* BEGIN EXTRACTED ENTRIES *

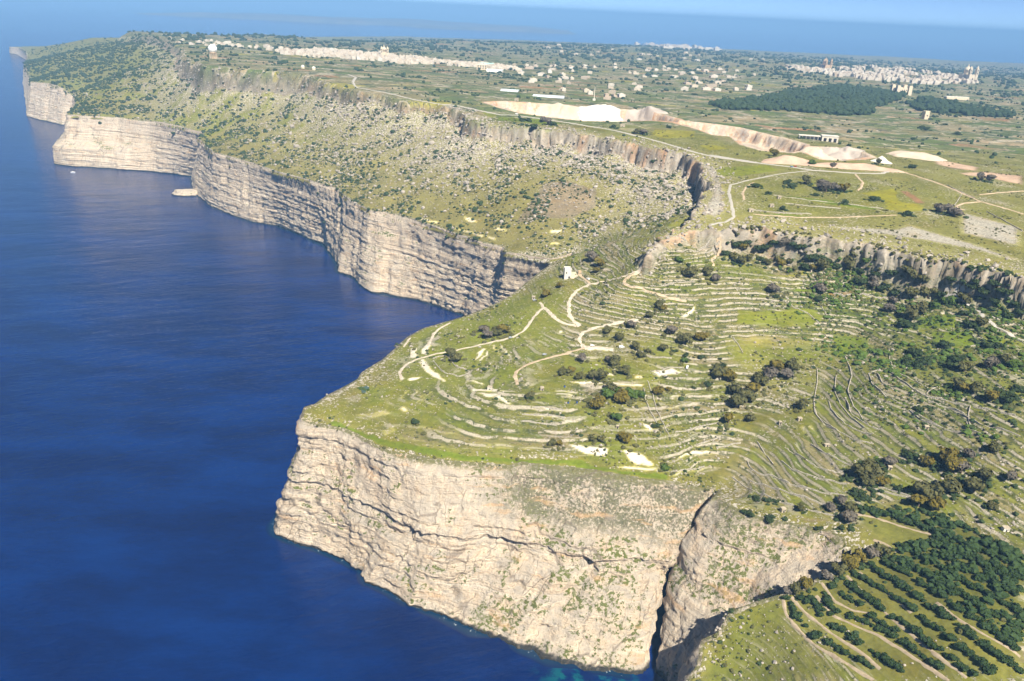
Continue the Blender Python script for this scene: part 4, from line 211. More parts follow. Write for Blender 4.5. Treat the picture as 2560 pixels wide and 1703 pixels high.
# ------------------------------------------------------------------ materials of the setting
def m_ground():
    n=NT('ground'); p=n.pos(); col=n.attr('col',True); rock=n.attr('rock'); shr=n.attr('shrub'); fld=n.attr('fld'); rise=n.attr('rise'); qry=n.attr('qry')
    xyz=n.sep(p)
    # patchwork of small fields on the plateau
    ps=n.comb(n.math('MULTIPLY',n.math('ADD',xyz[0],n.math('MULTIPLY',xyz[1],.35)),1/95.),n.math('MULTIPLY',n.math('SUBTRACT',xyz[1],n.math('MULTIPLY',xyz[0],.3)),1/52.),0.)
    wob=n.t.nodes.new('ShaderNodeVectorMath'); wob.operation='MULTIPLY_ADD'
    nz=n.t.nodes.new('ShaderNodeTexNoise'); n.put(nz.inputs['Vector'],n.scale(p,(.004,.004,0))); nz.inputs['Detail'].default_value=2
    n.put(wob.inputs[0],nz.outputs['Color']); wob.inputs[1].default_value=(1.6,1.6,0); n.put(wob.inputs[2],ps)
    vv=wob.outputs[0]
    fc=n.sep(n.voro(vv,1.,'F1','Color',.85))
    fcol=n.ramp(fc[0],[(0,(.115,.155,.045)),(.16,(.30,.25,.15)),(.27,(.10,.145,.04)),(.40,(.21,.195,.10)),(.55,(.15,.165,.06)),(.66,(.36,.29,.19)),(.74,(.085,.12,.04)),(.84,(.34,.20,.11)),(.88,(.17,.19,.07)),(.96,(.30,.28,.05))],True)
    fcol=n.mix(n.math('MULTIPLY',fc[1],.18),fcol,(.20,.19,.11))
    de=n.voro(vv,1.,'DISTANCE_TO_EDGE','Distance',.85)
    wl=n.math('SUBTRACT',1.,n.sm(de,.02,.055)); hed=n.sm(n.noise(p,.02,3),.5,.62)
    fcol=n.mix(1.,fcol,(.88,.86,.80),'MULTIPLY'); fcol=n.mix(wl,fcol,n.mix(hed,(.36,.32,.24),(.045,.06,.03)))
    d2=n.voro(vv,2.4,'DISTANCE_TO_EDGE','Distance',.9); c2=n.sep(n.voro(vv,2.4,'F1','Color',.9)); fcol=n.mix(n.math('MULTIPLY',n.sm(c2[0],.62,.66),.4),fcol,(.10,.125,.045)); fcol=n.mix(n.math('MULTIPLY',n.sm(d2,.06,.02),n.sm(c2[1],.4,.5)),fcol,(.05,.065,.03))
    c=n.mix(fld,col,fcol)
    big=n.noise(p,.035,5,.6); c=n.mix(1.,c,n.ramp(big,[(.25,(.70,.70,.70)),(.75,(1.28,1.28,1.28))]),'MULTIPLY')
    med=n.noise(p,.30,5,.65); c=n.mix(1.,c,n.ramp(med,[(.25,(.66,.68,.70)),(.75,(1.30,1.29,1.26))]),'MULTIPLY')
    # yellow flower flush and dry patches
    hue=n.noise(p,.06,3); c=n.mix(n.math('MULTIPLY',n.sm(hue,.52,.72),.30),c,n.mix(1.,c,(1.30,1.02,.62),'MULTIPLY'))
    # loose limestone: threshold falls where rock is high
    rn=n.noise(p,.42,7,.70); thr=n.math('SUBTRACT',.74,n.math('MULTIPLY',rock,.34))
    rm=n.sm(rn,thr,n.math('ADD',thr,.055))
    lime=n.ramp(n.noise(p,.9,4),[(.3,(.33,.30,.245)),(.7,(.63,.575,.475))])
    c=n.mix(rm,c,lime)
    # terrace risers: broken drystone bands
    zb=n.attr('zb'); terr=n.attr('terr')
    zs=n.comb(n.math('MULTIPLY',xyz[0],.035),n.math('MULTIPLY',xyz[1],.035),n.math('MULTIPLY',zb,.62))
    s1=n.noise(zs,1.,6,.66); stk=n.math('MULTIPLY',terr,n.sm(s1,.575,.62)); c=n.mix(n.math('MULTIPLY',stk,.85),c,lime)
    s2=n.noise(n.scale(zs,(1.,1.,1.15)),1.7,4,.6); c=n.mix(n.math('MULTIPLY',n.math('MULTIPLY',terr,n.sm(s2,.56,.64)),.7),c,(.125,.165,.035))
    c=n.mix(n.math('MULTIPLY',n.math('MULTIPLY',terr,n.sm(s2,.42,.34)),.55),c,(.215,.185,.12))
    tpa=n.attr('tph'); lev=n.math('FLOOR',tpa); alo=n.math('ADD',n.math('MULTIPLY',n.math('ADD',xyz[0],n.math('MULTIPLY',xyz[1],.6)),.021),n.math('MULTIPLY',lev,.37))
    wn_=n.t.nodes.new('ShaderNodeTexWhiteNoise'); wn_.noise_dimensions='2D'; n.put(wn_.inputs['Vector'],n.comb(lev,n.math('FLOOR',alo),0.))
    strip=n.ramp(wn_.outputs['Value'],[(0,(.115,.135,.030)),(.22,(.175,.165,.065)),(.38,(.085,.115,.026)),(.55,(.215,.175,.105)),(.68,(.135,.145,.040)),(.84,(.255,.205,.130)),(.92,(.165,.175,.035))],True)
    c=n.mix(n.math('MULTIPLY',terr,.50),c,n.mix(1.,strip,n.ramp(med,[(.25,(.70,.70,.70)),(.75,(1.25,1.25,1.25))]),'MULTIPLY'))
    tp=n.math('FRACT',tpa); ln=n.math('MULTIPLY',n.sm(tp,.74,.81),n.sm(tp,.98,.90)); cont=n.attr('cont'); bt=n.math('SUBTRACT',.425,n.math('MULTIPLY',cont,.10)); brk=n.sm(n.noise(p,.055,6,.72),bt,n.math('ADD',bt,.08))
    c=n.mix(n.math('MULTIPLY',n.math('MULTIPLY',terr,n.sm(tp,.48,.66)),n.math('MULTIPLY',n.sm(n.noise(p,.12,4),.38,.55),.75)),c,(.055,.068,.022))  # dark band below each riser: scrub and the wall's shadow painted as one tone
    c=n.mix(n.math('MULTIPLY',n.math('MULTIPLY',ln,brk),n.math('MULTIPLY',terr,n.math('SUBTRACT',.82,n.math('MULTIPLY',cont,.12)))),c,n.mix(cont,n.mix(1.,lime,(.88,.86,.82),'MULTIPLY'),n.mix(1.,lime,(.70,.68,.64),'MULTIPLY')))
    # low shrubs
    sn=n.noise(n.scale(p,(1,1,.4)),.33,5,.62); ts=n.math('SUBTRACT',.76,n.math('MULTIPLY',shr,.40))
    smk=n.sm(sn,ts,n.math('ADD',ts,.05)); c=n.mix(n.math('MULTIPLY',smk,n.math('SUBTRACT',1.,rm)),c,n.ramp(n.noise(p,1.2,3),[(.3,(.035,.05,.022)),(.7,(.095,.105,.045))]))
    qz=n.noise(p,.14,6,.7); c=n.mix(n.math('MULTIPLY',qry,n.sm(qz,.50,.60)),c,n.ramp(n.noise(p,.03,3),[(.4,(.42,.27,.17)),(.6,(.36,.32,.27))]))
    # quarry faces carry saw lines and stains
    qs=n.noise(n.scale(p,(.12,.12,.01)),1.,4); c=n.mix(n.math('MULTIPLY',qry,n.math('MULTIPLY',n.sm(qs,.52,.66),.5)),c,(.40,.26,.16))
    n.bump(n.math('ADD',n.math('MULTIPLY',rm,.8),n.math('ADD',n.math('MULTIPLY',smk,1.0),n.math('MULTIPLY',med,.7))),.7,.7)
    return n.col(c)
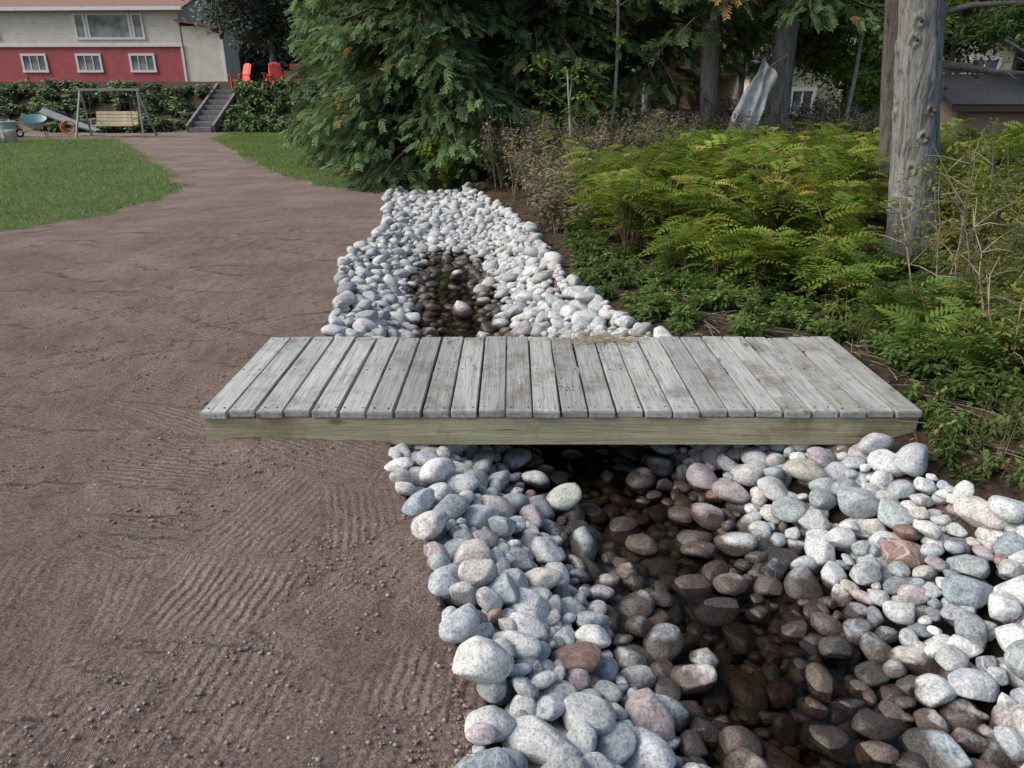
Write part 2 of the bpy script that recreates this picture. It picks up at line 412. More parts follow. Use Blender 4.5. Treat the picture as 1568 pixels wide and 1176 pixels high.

* END EXTRACTED ENTRIES *

TASK INSTRUCTIONS
Set the entries down again exactly. Do not include the images.

CORRECT RESULT
Continue the Blender Python script for this scene: part 4, from line 211. More parts follow. Write for Blender 4.5. Treat the picture as 2560 pixels wide and 1703 pixels high.
# ------------------------------------------------------------------ materials of the setting
def m_ground():
    n=NT('ground'); p=n.pos(); col=n.attr('col',True); rock=n.attr('rock'); shr=n.attr('shrub'); fld=n.attr('fld'); rise=n.attr('rise'); qry=n.attr('qry')
    xyz=n.sep(p)
    # patchwork of small fields on the plateau
    ps=n.comb(n.math('MULTIPLY',n.math('ADD',xyz[0],n.math('MULTIPLY',xyz[1],.35)),1/95.),n.math('MULTIPLY',n.math('SUBTRACT',xyz[1],n.math('MULTIPLY',xyz[0],.3)),1/52.),0.)
    wob=n.t.nodes.new('ShaderNodeVectorMath'); wob.operation='MULTIPLY_ADD'
    nz=n.t.nodes.new('ShaderNodeTexNoise'); n.put(nz.inputs['Vector'],n.scale(p,(.004,.004,0))); nz.inputs['Detail'].default_value=2
    n.put(wob.inputs[0],nz.outputs['Color']); wob.inputs[1].default_value=(1.6,1.6,0); n.put(wob.inputs[2],ps)
    vv=wob.outputs[0]
    fc=n.sep(n.voro(vv,1.,'F1','Color',.85))
    fcol=n.ramp(fc[0],[(0,(.115,.155,.045)),(.16,(.30,.25,.15)),(.27,(.10,.145,.04)),(.40,(.21,.195,.10)),(.55,(.15,.165,.06)),(.66,(.36,.29,.19)),(.74,(.085,.12,.04)),(.84,(.34,.20,.11)),(.88,(.17,.19,.07)),(.96,(.30,.28,.05))],True)
    fcol=n.mix(n.math('MULTIPLY',fc[1],.18),fcol,(.20,.19,.11))
    de=n.voro(vv,1.,'DISTANCE_TO_EDGE','Distance',.85)
    wl=n.math('SUBTRACT',1.,n.sm(de,.02,.055)); hed=n.sm(n.noise(p,.02,3),.5,.62)
    fcol=n.mix(1.,fcol,(.88,.86,.80),'MULTIPLY'); fcol=n.mix(wl,fcol,n.mix(hed,(.36,.32,.24),(.045,.06,.03)))
    d2=n.voro(vv,2.4,'DISTANCE_TO_EDGE','Distance',.9); c2=n.sep(n.voro(vv,2.4,'F1','Color',.9)); fcol=n.mix(n.math('MULTIPLY',n.sm(c2[0],.62,.66),.4),fcol,(.10,.125,.045)); fcol=n.mix(n.math('MULTIPLY',n.sm(d2,.06,.02),n.sm(c2[1],.4,.5)),fcol,(.05,.065,.03))
    c=n.mix(fld,col,fcol)
    big=n.noise(p,.035,5,.6); c=n.mix(1.,c,n.ramp(big,[(.25,(.70,.70,.70)),(.75,(1.28,1.28,1.28))]),'MULTIPLY')
    med=n.noise(p,.30,5,.65); c=n.mix(1.,c,n.ramp(med,[(.25,(.66,.68,.70)),(.75,(1.30,1.29,1.26))]),'MULTIPLY')
    # yellow flower flush and dry patches
    hue=n.noise(p,.06,3); c=n.mix(n.math('MULTIPLY',n.sm(hue,.52,.72),.30),c,n.mix(1.,c,(1.30,1.02,.62),'MULTIPLY'))
    # loose limestone: threshold falls where rock is high
    rn=n.noise(p,.42,7,.70); thr=n.math('SUBTRACT',.74,n.math('MULTIPLY',rock,.34))
    rm=n.sm(rn,thr,n.math('ADD',thr,.055))
    lime=n.ramp(n.noise(p,.9,4),[(.3,(.33,.30,.245)),(.7,(.63,.575,.475))])
    c=n.mix(rm,c,lime)
    # terrace risers: broken drystone bands
    zb=n.attr('zb'); terr=n.attr('terr')
    zs=n.comb(n.math('MULTIPLY',xyz[0],.035),n.math('MULTIPLY',xyz[1],.035),n.math('MULTIPLY',zb,.62))
    s1=n.noise(zs,1.,6,.66); stk=n.math('MULTIPLY',terr,n.sm(s1,.575,.62)); c=n.mix(n.math('MULTIPLY',stk,.85),c,lime)
    s2=n.noise(n.scale(zs,(1.,1.,1.15)),1.7,4,.6); c=n.mix(n.math('MULTIPLY',n.math('MULTIPLY',terr,n.sm(s2,.56,.64)),.7),c,(.125,.165,.035))
    c=n.mix(n.math('MULTIPLY',n.math('MULTIPLY',terr,n.sm(s2,.42,.34)),.55),c,(.215,.185,.12))
    tpa=n.attr('tph'); lev=n.math('FLOOR',tpa); alo=n.math('ADD',n.math('MULTIPLY',n.math('ADD',xyz[0],n.math('MULTIPLY',xyz[1],.6)),.021),n.math('MULTIPLY',lev,.37))
    wn_=n.t.nodes.new('ShaderNodeTexWhiteNoise'); wn_.noise_dimensions='2D'; n.put(wn_.inputs['Vector'],n.comb(lev,n.math('FLOOR',alo),0.))
    strip=n.ramp(wn_.outputs['Value'],[(0,(.115,.135,.030)),(.22,(.175,.165,.065)),(.38,(.085,.115,.026)),(.55,(.215,.175,.105)),(.68,(.135,.145,.040)),(.84,(.255,.205,.130)),(.92,(.165,.175,.035))],True)
    c=n.mix(n.math('MULTIPLY',terr,.50),c,n.mix(1.,strip,n.ramp(med,[(.25,(.70,.70,.70)),(.75,(1.25,1.25,1.25))]),'MULTIPLY'))
    tp=n.math('FRACT',tpa); ln=n.math('MULTIPLY',n.sm(tp,.74,.81),n.sm(tp,.98,.90)); cont=n.attr('cont'); bt=n.math('SUBTRACT',.425,n.math('MULTIPLY',cont,.10)); brk=n.sm(n.noise(p,.055,6,.72),bt,n.math('ADD',bt,.08))
    c=n.mix(n.math('MULTIPLY',n.math('MULTIPLY',terr,n.sm(tp,.48,.66)),n.math('MULTIPLY',n.sm(n.noise(p,.12,4),.38,.55),.75)),c,(.055,.068,.022))  # dark band below each riser: scrub and the wall's shadow painted as one tone
    c=n.mix(n.math('MULTIPLY',n.math('MULTIPLY',ln,brk),n.math('MULTIPLY',terr,n.math('SUBTRACT',.82,n.math('MULTIPLY',cont,.12)))),c,n.mix(cont,n.mix(1.,lime,(.88,.86,.82),'MULTIPLY'),n.mix(1.,lime,(.70,.68,.64),'MULTIPLY')))
    # low shrubs
    sn=n.noise(n.scale(p,(1,1,.4)),.33,5,.62); ts=n.math('SUBTRACT',.76,n.math('MULTIPLY',shr,.40))
    smk=n.sm(sn,ts,n.math('ADD',ts,.05)); c=n.mix(n.math('MULTIPLY',smk,n.math('SUBTRACT',1.,rm)),c,n.ramp(n.noise(p,1.2,3),[(.3,(.035,.05,.022)),(.7,(.095,.105,.045))]))
    qz=n.noise(p,.14,6,.7); c=n.mix(n.math('MULTIPLY',qry,n.sm(qz,.50,.60)),c,n.ramp(n.noise(p,.03,3),[(.4,(.42,.27,.17)),(.6,(.36,.32,.27))]))
    # quarry faces carry saw lines and stains
    qs=n.noise(n.scale(p,(.12,.12,.01)),1.,4); c=n.mix(n.math('MULTIPLY',qry,n.math('MULTIPLY',n.sm(qs,.52,.66),.5)),c,(.40,.26,.16))
    n.bump(n.math('ADD',n.math('MULTIPLY',rm,.8),n.math('ADD',n.math('MULTIPLY',smk,1.0),n.math('MULTIPLY',med,.7))),.7,.7)
    return n.col(c)
Write part 2 of the bpy script that recreates this picture. It picks up at line 412. More parts follow. Use Blender 4.5. Treat the picture as 1568 pixels wide and 1176 pixels high.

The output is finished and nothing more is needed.